*WORK INSTRUCTIONS*
Any pictures should be left out; please print exactly the lines between the line with "1080 pixels high." and the line with "SY, CY = math.sin(YAW), math.cos(YAW)", inclusive.

*SUPPLIED MATERIAL*
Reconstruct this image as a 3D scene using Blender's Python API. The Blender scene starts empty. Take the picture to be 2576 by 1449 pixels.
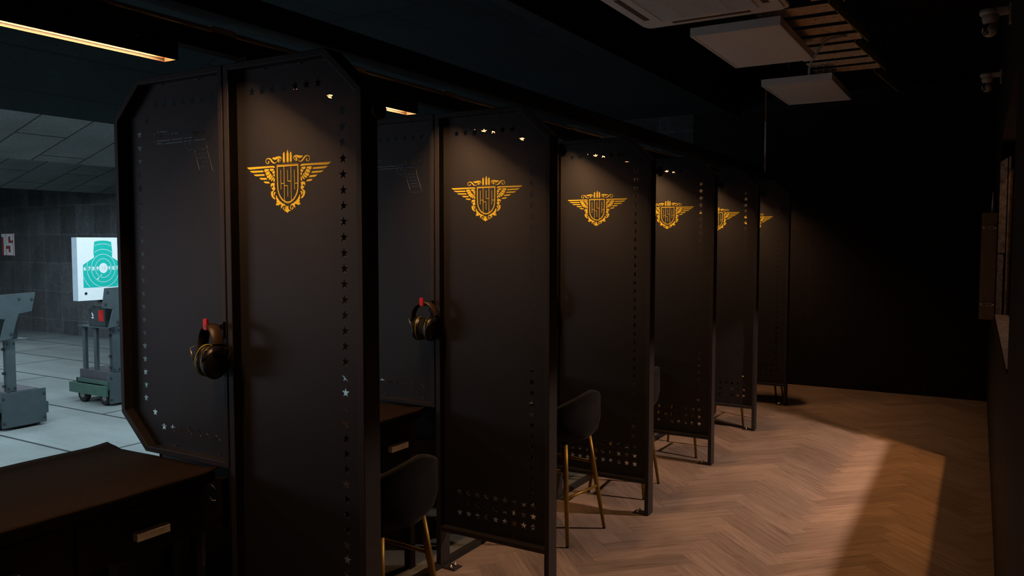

--

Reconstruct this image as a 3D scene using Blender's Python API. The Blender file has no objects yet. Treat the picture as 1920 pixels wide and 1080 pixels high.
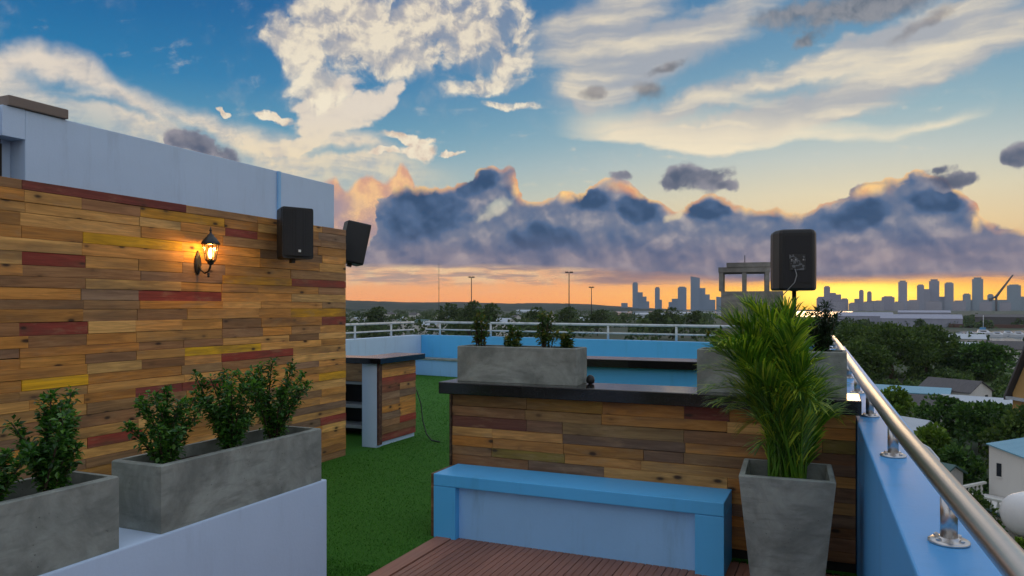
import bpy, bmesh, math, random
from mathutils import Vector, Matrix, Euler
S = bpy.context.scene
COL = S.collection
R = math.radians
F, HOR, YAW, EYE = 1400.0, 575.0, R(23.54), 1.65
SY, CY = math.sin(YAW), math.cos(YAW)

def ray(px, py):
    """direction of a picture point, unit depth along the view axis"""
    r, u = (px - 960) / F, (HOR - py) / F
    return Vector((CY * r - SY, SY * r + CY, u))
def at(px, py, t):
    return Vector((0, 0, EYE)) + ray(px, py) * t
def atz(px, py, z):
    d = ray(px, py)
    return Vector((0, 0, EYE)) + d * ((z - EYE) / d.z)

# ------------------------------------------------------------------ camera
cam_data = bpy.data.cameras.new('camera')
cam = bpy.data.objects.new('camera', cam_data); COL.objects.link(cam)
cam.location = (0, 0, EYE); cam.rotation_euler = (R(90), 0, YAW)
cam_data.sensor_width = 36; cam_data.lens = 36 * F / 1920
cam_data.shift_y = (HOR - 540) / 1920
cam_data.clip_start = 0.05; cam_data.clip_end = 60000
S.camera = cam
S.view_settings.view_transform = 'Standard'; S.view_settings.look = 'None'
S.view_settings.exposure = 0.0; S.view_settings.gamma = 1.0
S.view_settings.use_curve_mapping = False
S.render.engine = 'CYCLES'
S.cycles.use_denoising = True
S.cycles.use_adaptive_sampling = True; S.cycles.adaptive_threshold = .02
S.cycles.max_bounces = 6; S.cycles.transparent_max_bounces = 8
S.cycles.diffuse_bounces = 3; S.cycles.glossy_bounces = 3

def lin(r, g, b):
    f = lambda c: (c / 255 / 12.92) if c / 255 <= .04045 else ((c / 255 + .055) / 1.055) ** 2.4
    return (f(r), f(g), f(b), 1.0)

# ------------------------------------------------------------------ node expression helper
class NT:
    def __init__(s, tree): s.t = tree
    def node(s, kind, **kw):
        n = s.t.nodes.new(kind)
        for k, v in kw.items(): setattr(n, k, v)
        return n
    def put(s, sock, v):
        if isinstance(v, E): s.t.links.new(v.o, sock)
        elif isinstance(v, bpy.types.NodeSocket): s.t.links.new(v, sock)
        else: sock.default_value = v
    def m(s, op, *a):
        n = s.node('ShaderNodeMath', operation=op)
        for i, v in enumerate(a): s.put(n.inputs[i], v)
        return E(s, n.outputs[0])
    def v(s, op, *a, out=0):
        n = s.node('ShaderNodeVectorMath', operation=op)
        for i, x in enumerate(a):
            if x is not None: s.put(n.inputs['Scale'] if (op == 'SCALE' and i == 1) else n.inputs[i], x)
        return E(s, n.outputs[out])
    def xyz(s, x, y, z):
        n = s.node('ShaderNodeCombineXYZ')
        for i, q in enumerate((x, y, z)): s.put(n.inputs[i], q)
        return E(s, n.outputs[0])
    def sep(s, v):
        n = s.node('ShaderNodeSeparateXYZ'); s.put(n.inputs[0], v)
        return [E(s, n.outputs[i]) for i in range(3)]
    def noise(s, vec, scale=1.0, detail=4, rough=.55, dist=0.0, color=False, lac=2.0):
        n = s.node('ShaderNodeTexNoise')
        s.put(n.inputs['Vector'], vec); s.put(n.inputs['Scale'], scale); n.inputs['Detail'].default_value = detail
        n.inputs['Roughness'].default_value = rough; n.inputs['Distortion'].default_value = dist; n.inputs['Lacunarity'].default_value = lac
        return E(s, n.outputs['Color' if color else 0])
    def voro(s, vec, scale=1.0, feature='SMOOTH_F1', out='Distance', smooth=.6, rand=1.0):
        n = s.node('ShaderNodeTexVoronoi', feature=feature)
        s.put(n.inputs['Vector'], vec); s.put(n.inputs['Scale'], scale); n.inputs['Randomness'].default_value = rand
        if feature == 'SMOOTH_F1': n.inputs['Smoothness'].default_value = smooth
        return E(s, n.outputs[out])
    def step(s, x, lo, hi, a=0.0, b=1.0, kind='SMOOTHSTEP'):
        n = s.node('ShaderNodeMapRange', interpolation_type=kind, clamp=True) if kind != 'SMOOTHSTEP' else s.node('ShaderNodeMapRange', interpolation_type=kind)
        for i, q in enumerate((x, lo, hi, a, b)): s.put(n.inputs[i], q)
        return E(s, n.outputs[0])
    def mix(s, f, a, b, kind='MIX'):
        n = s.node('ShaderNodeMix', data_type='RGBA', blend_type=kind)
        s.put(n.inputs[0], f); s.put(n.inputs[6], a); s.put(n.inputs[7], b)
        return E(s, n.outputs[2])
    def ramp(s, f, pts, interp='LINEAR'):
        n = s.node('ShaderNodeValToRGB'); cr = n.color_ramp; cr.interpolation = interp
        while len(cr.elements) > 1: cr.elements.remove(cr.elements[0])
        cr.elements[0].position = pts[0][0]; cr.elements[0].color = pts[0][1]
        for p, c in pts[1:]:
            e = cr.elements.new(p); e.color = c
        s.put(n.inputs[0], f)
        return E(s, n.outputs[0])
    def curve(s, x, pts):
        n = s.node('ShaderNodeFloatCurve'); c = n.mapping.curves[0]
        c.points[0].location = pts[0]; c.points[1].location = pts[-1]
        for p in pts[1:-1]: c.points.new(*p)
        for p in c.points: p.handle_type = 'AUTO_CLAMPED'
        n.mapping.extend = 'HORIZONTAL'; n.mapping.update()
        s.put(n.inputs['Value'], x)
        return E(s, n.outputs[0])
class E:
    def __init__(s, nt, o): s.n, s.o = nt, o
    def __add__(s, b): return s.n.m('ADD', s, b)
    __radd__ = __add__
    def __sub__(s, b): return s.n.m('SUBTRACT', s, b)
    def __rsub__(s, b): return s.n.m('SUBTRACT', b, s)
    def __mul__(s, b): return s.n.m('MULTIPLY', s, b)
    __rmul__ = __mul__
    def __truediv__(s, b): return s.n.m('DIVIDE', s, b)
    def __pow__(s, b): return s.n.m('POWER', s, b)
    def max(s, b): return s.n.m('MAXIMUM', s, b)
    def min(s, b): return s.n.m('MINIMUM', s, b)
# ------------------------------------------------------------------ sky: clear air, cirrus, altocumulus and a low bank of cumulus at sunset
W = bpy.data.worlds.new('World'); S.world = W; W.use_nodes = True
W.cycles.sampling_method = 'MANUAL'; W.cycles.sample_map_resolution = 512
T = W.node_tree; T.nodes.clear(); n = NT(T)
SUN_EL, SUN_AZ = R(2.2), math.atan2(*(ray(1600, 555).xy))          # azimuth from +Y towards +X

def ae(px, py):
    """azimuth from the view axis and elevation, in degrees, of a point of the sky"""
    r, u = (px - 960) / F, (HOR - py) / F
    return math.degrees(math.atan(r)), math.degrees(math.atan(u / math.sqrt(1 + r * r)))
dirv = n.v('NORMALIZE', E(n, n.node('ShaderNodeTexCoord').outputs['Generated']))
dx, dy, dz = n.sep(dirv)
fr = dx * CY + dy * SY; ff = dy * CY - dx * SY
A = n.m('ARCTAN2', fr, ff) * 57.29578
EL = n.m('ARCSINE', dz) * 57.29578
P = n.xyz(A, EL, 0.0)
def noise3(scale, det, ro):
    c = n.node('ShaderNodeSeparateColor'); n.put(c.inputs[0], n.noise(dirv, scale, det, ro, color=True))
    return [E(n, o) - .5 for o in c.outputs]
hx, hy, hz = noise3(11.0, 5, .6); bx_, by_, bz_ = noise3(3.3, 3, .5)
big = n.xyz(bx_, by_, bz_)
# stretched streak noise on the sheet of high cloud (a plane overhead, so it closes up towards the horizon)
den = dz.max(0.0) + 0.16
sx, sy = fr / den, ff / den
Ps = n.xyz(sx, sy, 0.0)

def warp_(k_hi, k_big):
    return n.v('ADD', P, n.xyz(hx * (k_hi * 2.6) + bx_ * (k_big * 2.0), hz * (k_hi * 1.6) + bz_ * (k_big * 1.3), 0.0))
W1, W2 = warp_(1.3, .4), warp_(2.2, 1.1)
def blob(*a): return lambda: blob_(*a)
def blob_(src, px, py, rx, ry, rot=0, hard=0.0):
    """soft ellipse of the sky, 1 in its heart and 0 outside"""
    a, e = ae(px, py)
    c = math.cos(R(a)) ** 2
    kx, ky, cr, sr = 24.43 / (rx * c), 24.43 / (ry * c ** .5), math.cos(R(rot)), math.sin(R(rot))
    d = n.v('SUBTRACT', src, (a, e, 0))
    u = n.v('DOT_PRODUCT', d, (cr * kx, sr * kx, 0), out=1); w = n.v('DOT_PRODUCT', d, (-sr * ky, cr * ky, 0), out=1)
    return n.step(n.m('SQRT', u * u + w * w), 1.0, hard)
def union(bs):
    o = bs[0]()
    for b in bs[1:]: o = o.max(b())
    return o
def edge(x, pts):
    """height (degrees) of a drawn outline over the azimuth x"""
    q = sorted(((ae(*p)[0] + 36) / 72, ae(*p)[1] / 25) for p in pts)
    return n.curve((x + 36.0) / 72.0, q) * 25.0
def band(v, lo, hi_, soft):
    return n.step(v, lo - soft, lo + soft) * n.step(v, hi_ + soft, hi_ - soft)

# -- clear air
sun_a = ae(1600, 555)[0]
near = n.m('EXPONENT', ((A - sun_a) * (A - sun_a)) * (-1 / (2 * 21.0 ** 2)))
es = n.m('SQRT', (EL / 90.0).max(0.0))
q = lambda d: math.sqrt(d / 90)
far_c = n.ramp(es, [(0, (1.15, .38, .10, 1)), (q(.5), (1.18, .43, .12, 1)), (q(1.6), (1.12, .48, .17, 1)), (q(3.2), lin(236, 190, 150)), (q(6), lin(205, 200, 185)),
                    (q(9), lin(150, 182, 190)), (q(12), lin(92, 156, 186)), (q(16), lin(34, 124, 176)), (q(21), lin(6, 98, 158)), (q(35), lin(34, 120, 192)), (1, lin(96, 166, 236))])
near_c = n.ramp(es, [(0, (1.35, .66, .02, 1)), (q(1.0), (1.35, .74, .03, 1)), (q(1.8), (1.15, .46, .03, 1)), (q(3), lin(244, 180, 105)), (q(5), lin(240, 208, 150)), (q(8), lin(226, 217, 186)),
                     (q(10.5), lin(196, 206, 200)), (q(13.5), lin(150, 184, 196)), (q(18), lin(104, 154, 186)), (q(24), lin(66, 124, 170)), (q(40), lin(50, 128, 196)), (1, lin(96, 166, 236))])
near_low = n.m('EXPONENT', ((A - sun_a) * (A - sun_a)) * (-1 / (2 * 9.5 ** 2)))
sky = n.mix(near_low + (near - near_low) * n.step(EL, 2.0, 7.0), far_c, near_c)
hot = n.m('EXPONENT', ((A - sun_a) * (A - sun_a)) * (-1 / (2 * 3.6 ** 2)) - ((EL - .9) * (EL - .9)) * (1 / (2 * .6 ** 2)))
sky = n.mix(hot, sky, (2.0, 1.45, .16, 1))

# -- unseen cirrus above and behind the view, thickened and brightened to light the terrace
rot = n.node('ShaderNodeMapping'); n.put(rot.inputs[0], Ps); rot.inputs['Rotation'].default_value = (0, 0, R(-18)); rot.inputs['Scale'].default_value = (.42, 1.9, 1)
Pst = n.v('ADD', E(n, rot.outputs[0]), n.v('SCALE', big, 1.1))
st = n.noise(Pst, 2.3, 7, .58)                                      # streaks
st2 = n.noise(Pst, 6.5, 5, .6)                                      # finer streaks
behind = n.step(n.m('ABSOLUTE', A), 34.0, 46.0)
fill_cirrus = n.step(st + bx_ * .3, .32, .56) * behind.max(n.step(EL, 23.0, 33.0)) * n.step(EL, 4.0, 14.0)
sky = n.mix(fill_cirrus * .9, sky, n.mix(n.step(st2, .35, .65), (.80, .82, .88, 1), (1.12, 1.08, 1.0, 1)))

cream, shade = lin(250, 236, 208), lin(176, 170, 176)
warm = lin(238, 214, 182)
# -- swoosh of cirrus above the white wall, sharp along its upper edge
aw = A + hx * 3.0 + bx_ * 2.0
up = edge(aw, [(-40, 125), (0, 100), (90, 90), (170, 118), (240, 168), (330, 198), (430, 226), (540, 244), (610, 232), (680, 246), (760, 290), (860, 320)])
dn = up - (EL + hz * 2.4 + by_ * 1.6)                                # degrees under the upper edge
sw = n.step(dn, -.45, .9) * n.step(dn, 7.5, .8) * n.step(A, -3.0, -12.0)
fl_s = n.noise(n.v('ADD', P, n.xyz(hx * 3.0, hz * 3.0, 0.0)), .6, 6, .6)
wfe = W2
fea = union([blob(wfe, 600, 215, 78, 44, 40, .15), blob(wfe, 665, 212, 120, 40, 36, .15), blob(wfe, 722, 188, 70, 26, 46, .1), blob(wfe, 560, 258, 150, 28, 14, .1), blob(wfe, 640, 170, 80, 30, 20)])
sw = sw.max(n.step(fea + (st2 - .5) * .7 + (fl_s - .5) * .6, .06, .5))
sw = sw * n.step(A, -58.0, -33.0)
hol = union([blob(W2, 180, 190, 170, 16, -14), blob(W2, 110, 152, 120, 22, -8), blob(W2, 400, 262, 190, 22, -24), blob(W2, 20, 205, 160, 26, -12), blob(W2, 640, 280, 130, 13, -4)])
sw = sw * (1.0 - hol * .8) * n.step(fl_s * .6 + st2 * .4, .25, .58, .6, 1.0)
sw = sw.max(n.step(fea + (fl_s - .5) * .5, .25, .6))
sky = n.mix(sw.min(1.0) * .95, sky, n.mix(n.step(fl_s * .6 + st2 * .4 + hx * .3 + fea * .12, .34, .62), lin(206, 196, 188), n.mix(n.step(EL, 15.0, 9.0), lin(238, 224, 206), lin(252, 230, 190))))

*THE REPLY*
Reconstruct this image as a 3D scene using Blender's Python API. The Blender file has no objects yet. Treat the picture as 1920 pixels wide and 1080 pixels high.
import bpy, bmesh, math, random
from mathutils import Vector, Matrix, Euler
S = bpy.context.scene
COL = S.collection
R = math.radians
F, HOR, YAW, EYE = 1400.0, 575.0, R(23.54), 1.65
SY, CY = math.sin(YAW), math.cos(YAW)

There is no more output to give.